NOTE: Metrics are current for the Sunday of publication. Red highlights denote underperformance vs. VBINX at Line 28 in the Table. Purple highlights denote Balance Sheet issues and shortfalls. Net Present Value (NPV) inputs are described and justified in the Appendix to Week 256: Briefly, Discount Rate = 9%, Holding Period = 10 years (no dividends accrue in 10th year), Initial Cost = average stock price over the past 50 days (corrected for transaction costs of 2.5% when buying ~$5000 worth of shares). Dividend Growth Rate is the 10-Yr CAGR found at Column H. Price Growth Rate is the 16-Yr CAGR found at Column K (http://invest.kleinnet.com/bmw1/).
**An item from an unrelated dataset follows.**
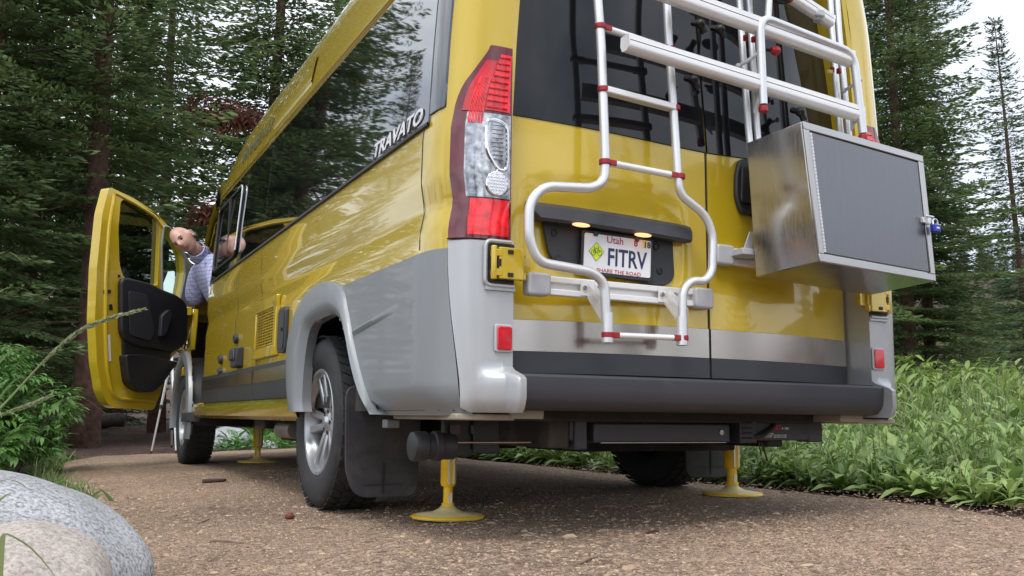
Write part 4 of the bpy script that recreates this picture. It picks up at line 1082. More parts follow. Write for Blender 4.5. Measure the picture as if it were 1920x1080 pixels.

Price Return (from selling all shares in the 10th year) is corrected for transaction costs of 2.5%. The Discount Rate of 9% approximates Total Returns/Yr from a stock index of similar risk to owning a small number of large-cap stocks, where risk is mainly due to “selection bias.” That stock index is the S&P MidCap 400 Index at Line 33 in the Table. The ETF for that index is MDY at Line 27.